Damit wird die Entscheidung des BGH, 31.05.2023, XII ZB 190/22 hinfällig. Deren Leitsatz lautet:

§ 7a UVG untersagt – auch zum Schutz des Unterhaltspflichtigen – nicht lediglich die Vollstreckung, sondern bereits die gerichtliche Geltendmachung des Unterhaltsanspruchs durch den Sozialleistungsträger und gilt für die Zeiträume, in denen die Voraussetzungen der Norm erfüllt sind.

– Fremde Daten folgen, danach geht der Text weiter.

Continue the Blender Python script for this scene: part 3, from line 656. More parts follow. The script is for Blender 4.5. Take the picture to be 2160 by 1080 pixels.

Aus der Gesetzesbegründung: „Diese Regelung wurde zum 1. Juli 2017 mit dem Ziel der Verwaltungserleichterung neu in das Gesetz eingefügt. Dieses Ziel wurde jedoch nicht erreicht, weshalb die Regelung aufgehoben wird. Die Regelung ist beim Unterhaltsrückgriff nicht hilfreich und vermindert den Rückgriffserfolg bei der Gruppe der barunterhaltspflichtigen Elternteile im SGB-II-Leistungsbezug. Wird eine fiktive unterhaltsrechtliche Leistungsfähigkeit unterstellt und zugleich der Rückgriff darauf reduziert zu verhindern, dass Forderungen verjähren, besteht kein wirksames Druckmittel mehr. Die mit der Regelung angestrebte Verwaltungserleichterung kann zudem durch eine Ermessensausübung in der Sachbearbeitung im Einzelfall leichter erzielt werden. Außerdem ist die Klärung der Voraussetzungen des § 7a UhVorschG regelmäßig aufwendiger als die Durchführung erfolgloser Vollstreckungsmaßnahmen.“ (BT-Drucksache 20/11306, 95).